■ Aim of the task
List every line below containing "picture".

===== Recorded data

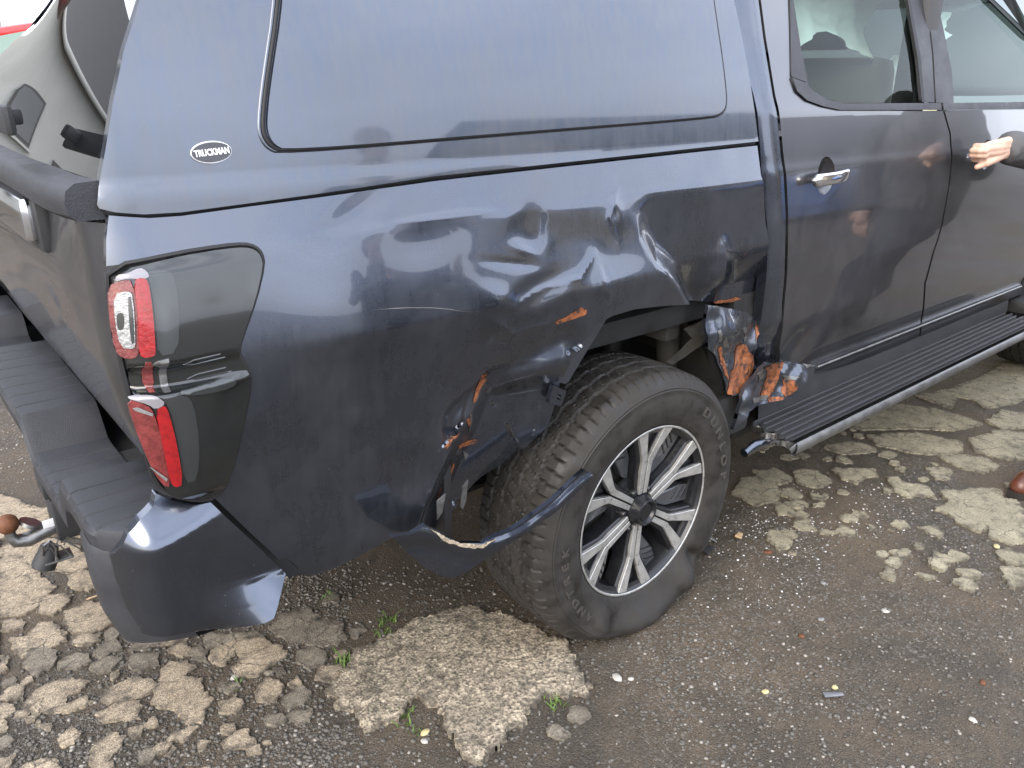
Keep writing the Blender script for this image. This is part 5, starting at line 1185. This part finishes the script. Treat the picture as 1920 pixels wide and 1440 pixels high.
def figure(name, label, J, face, hands, vox=.006, jacket=M_jacket, trousers=M_jeans):
    """J: joints; body is one continuous mesh, clothes and hair are its children"""
    hd_, rot = head(J['head'], face)
    B = hd_+limb([J['neck'], Vector(J['head'])-Vector((0, 0, .04))], [.055, .052])
    B += limb([J['pelvis'], J['chest'], J['neck']], [.14, .15, .06])
    for s in 'LR':
        B += limb([J['sh'+s], J['el'+s], J['wr'+s]], [.05, .042, .027])
        B += limb([J['pelvis'], J['kn'+s], J['an'+s]], [.09, .055, .04])+hands(s)
    body = remesh(name, B, vox, M_skin, None, 2)
    tag(body, label, 'person')
    c = Vector(J['head'])
    Jk = limb([J['pelvis'], J['chest'], Vector(J['neck'])-Vector((0, 0, .03))], [.175, .19, .09])+ball(Vector(J['pelvis'])+Vector((0, 0, -.04)), (.20, .16, .12))
    for s in 'LR': 
        wv = Vector(J['wr'+s]); ev = Vector(J['el'+s]); d = (ev-wv).normalized()
        Jk += limb([J['chest'] if False else J['sh'+s], J['el'+s], wv+d*.012], [.078, .068, .058])
    jk = remesh('jacket', Jk, .008, jacket, body, 4)
    for v in jk.data.vertices: v.co += Vector((1, .6, .4))*.006*mn.noise(v.co*22)+Vector((.5, 1, .2))*.004*mn.noise(v.co*50)
    Tr = []
    for s in 'LR': Tr += limb([J['pelvis'], J['kn'+s], Vector(J['an'+s])+Vector((0, 0, -.03))], [.14, .085, .072])
    remesh('trousers', Tr, .010, trousers, body, 3)
    up = limb([c+Vector((0, 0, .05)), c+rot @ Vector((0, -.03, .06))], [.093, .088])+ball(c+rot @ Vector((0, -.04, .02)), (.085, .075, .10), rot)
    h = remesh('hair', up, .006, M_hair, body, 2)
    for s in 'LR':
        a = Vector(J['an'+s]); t = Vector(J['toe'+s]); d = (t-a); d.z = 0; d.normalize(); a0 = Vector((a.x, a.y, 0)); t0 = Vector((t.x, t.y, 0))
        sh = limb([a0-d*.03+Vector((0, 0, .052)), a0+d*.05+Vector((0, 0, .055)), t0-d*.075+Vector((0, 0, .045)), t0-d*.040+Vector((0, 0, .040))], [.038, .042, .044, .036])+limb([a0+Vector((0, 0, .06)), a0+Vector((0, 0, .12))], [.042, .045])
        shoe = remesh('shoe', sh, .005, M_leather, body, 2)
        for v in shoe.data.vertices: v.co.z = max(v.co.z, .022)
        n_ = Vector((-d.y, d.x, 0)); secs = []
        for i in range(15):
            u = i/14; p = a0-d*.065+(t0-a0+d*.07)*u; wd = .042*math.sin(math.pi*min(max(u*.9+.05, 0), 1))**.45*(1.08 if u > .5 else .95); secs.append([p+n_*wd+Vector((0, 0, .002)), p-n_*wd+Vector((0, 0, .002)), p-n_*wd+Vector((0, 0, .026)), p+n_*wd+Vector((0, 0, .026))])
        loft('shoe_sole', secs, M_sole, body, closed=True, caps=True)
    return body
# person opening the front door: right hand round the handle, thumb below
Wv = Vector(onp((1893, 276), 1, -.085)); Hc = Vector((hc[0], float(S_door(hc[0:1], hc[1:2])[0])-.045, hc[1])); print('wrist', Wv, 'handle', Hc)
def grip(s):
    if s == 'L':
        w2 = Vector(JA['wrL']); d = (w2-Vector(JA['elL'])).normalized(); o = limb([w2, w2+d*.05, w2+d*.085], [.028, .034, .03])
        for k in range(4): b_ = w2+d*.085+Vector((0, (k-1.5)*.017, 0)); o += limb([b_, b_+d*.035, b_+d*.055+Vector((.01, 0, -.005)), b_+d*.07+Vector((.022, 0, -.01))], [.0095, .009, .0085, .007], 10)
        t_ = w2+d*.03+Vector((0, -.03, 0)); return o+limb([t_, t_+d*.03+Vector((0, -.015, 0)), t_+d*.055+Vector((0, -.018, 0))], [.013, .011, .009], 10)
    o = []
    K = [Vector(onp(p, 1, y)) for p, y in (((1852, 272), -.075), ((1850, 280), -.080), ((1850, 288), -.080), ((1852, 296), -.075))]     # knuckles, little to index
    wr = [Wv+Vector((0, 0, .02-.013*i)) for i in range(4)]
    for i in range(4): o += limb([wr[i]+Vector((0, .0, 0)), wr[i]*.45+K[i]*.55+Vector((0, -.006, 0)), K[i]], [.019, .0165, .0115], 12)
    tip = [(-.014, -.002, -.003), (-.022, .014, -.004), (-.018, .036, -.005), (-.002, .046, -.005)]
    for i in range(4):
        L_ = [.85, 1.0, 1.05, .95][i]; pts = [K[i]]+[K[i]+Vector(t_)*L_+Vector((0, 0, -.001*i)) for t_ in tip]; o += limb(pts, [.0115, .0108, .0100, .0095, .008], 12)
    tb = [Wv+Vector((-.02, 0, -.012)), Vector(onp((1866, 297), 1, -.085)), Vector(onp((1849, 306), 1, -.080)), Vector(onp((1832, 313), 1, -.060))]
    o += limb(tb, [.021, .0165, .013, .0095], 12)
    return o
JA = dict(pelvis=(2.42, -.46, .93), chest=(2.44, -.46, 1.27), neck=(2.42, -.45, 1.47), head=(2.38, -.44, 1.60), shR=(2.38, -.28, 1.40), elR=(2.20, -.16, 1.12), wrR=tuple(Wv),
          shL=(2.44, -.64, 1.40), elL=(2.46, -.72, 1.12), wrL=(2.34, -.68, .88), knR=(2.0, -.52, .50), anR=(1.90, -.47, .10), toeR=(1.66, -.40, 0), knL=(2.48, -.60, .50), anL=(2.62, -.62, .10), toeL=(2.37, -.66, 0))
t_ = at_z((1897, 935)); JA['toeR'] = (t_[0], t_[1], 0); JA['anR'] = (t_[0]+.24, t_[1]-.035, .10); JA['knR'] = (t_[0]+.46, t_[1]-.06, .52)
figure('person', 'person in dark quilted jacket and brown shoes pulling the front door handle', JA, (-1, .25, 0), grip, .0028)
# the one taking the picture, mirrored in the panel
def holdp(s):
    w2 = Vector(JB['wr'+s]); d = Vector((0, .1, .06)); o = limb([w2, w2+d*.5], [.026, .034])
    for k in range(4): b_ = w2+d*.5+Vector(((k-1.5)*.016, 0, .01)); o += limb([b_, b_+Vector((0, .03, .02)), b_+Vector((0, .04, .045))], [.009, .0085, .007], 8)
    return o+limb([w2+d*.4+Vector((.03, 0, 0)), w2+d*.8+Vector((.04, 0, .03))], [.011, .009], 8)
bx_, by_ = .22, -1.85
JB = dict(pelvis=(bx_, by_, .94), chest=(bx_, by_+.02, 1.30), neck=(bx_, by_+.05, 1.50), head=(bx_, by_+.10, 1.64), shR=(bx_+.19, by_, 1.43), elR=(bx_+.34, by_+.10, 1.20), wrR=(bx_+.12, by_+.32, 1.36),
          shL=(bx_-.19, by_, 1.43), elL=(bx_-.34, by_+.10, 1.20), wrL=(bx_-.12, by_+.32, 1.36), knR=(bx_+.13, by_+.03, .50), anR=(bx_+.16, by_, .10), toeR=(bx_+.2, by_+.2, 0), knL=(bx_-.13, by_+.03, .50), anL=(bx_-.16, by_, .10), toeL=(bx_-.2, by_+.2, 0))
pb = figure('person', 'standing person with raised arms, seen as a dark reflection in the bed side', JB, (0, 1, 0), holdp, .008)
ph_ = box('phone', (bx_-.075, by_+.385, 1.385), (bx_+.075, by_+.393, 1.46), M_rubber, None, .003); tag(ph_, 'dark phone held up by the person reflected in the bed side', 'phone')
# ---------------------------------------------------------------- surroundings
M_render = mat('pale_rendered_wall', (.34, .35, .335), .9, var=.10, vscale=.9)
M_cream = mat('cream_painted_wall', (.82, .72, .38), .85, var=.22, vscale=1.5, bump=.3, bscale=20)
M_creamb = mat('cream_boards', (.80, .72, .50), .7, var=.15, vscale=3)
M_slate = mat('dark_slate_roof', (.055, .055, .055), .8, var=.35, vscale=6, bump=.6, bscale=14)
M_beige = mat('beige_stone_wall', (.30, .26, .19), .9, var=.2, vscale=2.0)
M_pane = mat('window_pane', (.02, .023, .025), .05, coat=1)
M_redc = mat('red_car_paint', (.55, .02, .015), .25, coat=1)
M_bluec = mat('blue_car_paint', (.03, .10, .30), .3, coat=1)
M_greenp = mat('green_tinted_pane', (.20, .45, .36), .15, coat=1)
def house(name, label, x0, x1, yf, yb, he, hr, mw, front, wins=(), roof=True, cat='house'):
    e = empty(name, ((x0+x1)/2, (yf+yb)/2, 0)); tag(e, label, cat); off = Vector(e.location)
    def P(o):
        o.parent = e; o.location = -off; return o
    P(box('wall', (x0, min(yf, yb), -.1), (x1, max(yf, yb), he), mw, None, 0))
    ym = (yf+yb)/2
    if roof:
        mesh_ = mesh('roof', [(x0-.3, yf-.3*front*-1, he-.05), (x1+.3, yf+.3*front, he-.05), (x1+.3, ym, hr), (x0-.3, ym, hr), (x0-.3, yb-.3*front, he-.05), (x1+.3, yb-.3*front, he-.05)], [(0, 1, 2, 3), (3, 2, 5, 4)], M_slate, None, False)
        sd_ = mesh_.modifiers.new('t', 'SOLIDIFY'); sd_.thickness = .12; P(mesh_)
        P(tube('gutter', [(x0-.3, yf+.34*front, he-.06), (x1+.3, yf+.34*front, he-.06)], .07, M_render, None, 8))
        P(mesh('gable', [(x0, yf, he), (x0, yb, he), (x0, ym, hr-.1), (x1, yf, he), (x1, yb, he), (x1, ym, hr-.1)], [(0, 1, 2), (3, 5, 4)], mw, None, False))
    for (a, b, c, d, kind) in wins:
        if kind == 'w':
            f = box('window', (a-.06, min(yf, yf+.05*front), b-.06), (c+.06, max(yf, yf+.05*front), d+.06), M_slate if mw == M_render else M_creamb, None, 0); P(f)
            g_ = box('pane', (a, min(yf, yf+.06*front), b), (c, max(yf, yf+.06*front), d), M_pane, None, 0); g_.parent = f
            s_ = box('sill', (a-.12, min(yf, yf+.14*front), b-.12), (c+.12, max(yf, yf+.14*front), b-.07), mw, None, 0); s_.parent = f
        else:
            f = box('door', (a, min(yf, yf+.05*front), b), (c, max(yf, yf+.05*front), d), M_creamb, None, 0); P(f)
            n_ = int((c-a)/.22)
            for i in range(n_): q_ = box('board', (a+(c-a)*i/n_+.012, min(yf+.05*front, yf+.08*front), b), (a+(c-a)*(i+1)/n_-.012, max(yf+.05*front, yf+.08*front), d), M_creamb, None, .01); q_.parent = f
    return e
house('rendered_house', 'grey rendered house with slate roof and square windows, mirrored in the rear glass', -15, .5, 11.5, 18, 3.6, 6.6, M_render, -1, [(-3.0, 1.7, -2.2, 2.5, 'w'), (-4.9, .9, -4.1, 1.8, 'w'), (-7.6, 1.6, -6.6, 2.6, 'w'), (-11, 1.0, -10, 2.4, 'w')])
house('cream_outbuilding', 'cream painted building with boarded doors seen through the cab windows', 6.5, 34, 4.2, 9, 5.2, 7, M_cream, -1, [(9.2, 0, 10.6, 3.2, 'd'), (12.6, 0, 14.0, 3.4, 'd'), (17, 0, 21, 4.2, 'd'), (15, 1, 16, 2, 'w')])
house('beige_stone_house', 'beige stone house with slate roof, mirrored in the door panels', 9, 26, -9.5, -15, 2.6, 4.4, M_beige, 1, [(12, 1, 13, 2, 'w'), (16, 0, 18, 2.2, 'd'), (20, 1, 21.2, 2.1, 'w')])
# iron railing mirrored in the rear glass
ir = empty('iron_railing', (-2.6, 7.0, 0)); tag(ir, 'black iron railing in front of the rendered house, mirrored in the rear glass', 'railing')
for z in (.15, .95): tube('rail', [(-1.4, 0, z), (1.4, 0, z)], .015, M_black, ir, 6)
for i in range(19): tube('baluster', [(-1.35+.15*i, 0, 0), (-1.35+.15*i, 0, 1.0)], .009, M_black, ir, 6)
def car(name, label, loc, rz, paintm, glassm, h=1.75, Lg=4.2):
    c_ = empty(name, loc); c_.rotation_euler = (0, 0, rz); tag(c_, label, 'car')
    st_ = [(-.5, .45, .85, .70), (-.49, .62, .95, .86), (-.44, .95, 1.0, .88), (-.30, .98, 1.0, .9), (.1, .98, 1.0, .9), (.28, .95, 1.0, .9), (.42, .86, .95, .88), (.5, .55, .8, .7)]
    secs = []
    for t, zt, k, kk in st_:
        x = t*Lg; s = []
        for y, z in ((-.86, .32), (-.88, .55), (-.87, .8), (-.78, zt*1.0 if zt < .8 else .98), (0, zt if zt < .8 else 1.0), (.78, zt if zt < .8 else .98), (.87, .8), (.88, .55), (.86, .32)): s.append((x, y*k, min(z, zt+.05)))
        secs.append(s)
    loft('car_body', secs, paintm, c_, caps=True)
    rf = [(-.44, 1.0, .78), (-.40, h-.12, .62), (-.30, h, .60), (.08, h-.02, .60), (.14, h-.10, .62), (.27, 1.0, .76)]
    loft('roof', [[(t*Lg, y, z) for y in np.linspace(-w_, w_, 5)] for t, z, w_ in rf[1:5]], paintm, c_)
    for s in (-1, 1):
        f_ = mesh('side_window', [(-.41*Lg, s*.77, 1.0), (.26*Lg, s*.76, 1.0), (.13*Lg, s*.62, h-.12), (-.38*Lg, s*.62, h-.12)], [(0, 1, 2, 3)], glassm, c_, False)
        tube('roof_rail', [(-.40*Lg, s*.64, h-.10), (-.30*Lg, s*.63, h-.02), (.08*Lg, s*.63, h-.04), (.27*Lg, s*.78, 1.0)], .035, paintm, c_)
        tube('window_pillar', [(-.12*Lg, s*.775, 1.0), (-.12*Lg, s*.62, h-.08)], .03, M_black, c_)
        for xx in (-.32, .32): tube('wheel', [(xx*Lg, s*.72, .32), (xx*Lg, s*.90, .32)], [.32, .32], M_tyre, c_, 28)
    mesh('rear_window', [(-.445*Lg, -.74, 1.0), (-.445*Lg, .74, 1.0), (-.405*Lg, .6, h-.12), (-.405*Lg, -.6, h-.12)], [(0, 1, 2, 3)], glassm, c_, False)
    mesh('windscreen', [(.28*Lg, -.74, 1.0), (.28*Lg, .74, 1.0), (.14*Lg, .6, h-.1), (.14*Lg, -.6, h-.1)], [(3, 2, 1, 0)], glassm, c_, False)
    return c_
car('red_car', 'red car with green tinted window parked beyond the truck, top left corner', (1.15, 4.3, 0), 0, M_redc, M_greenp, 1.74)
car('blue_car', 'blue car parked in the yard, mirrored low in the front door', (9.0, -4.6, 0), R(170), M_bluec, M_pane, 1.45)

==========

■ Output
Keep writing the Blender script for this image. This is part 5, starting at line 1185. This part finishes the script. Treat the picture as 1920 pixels wide and 1440 pixels high.
# the one taking the picture, mirrored in the panel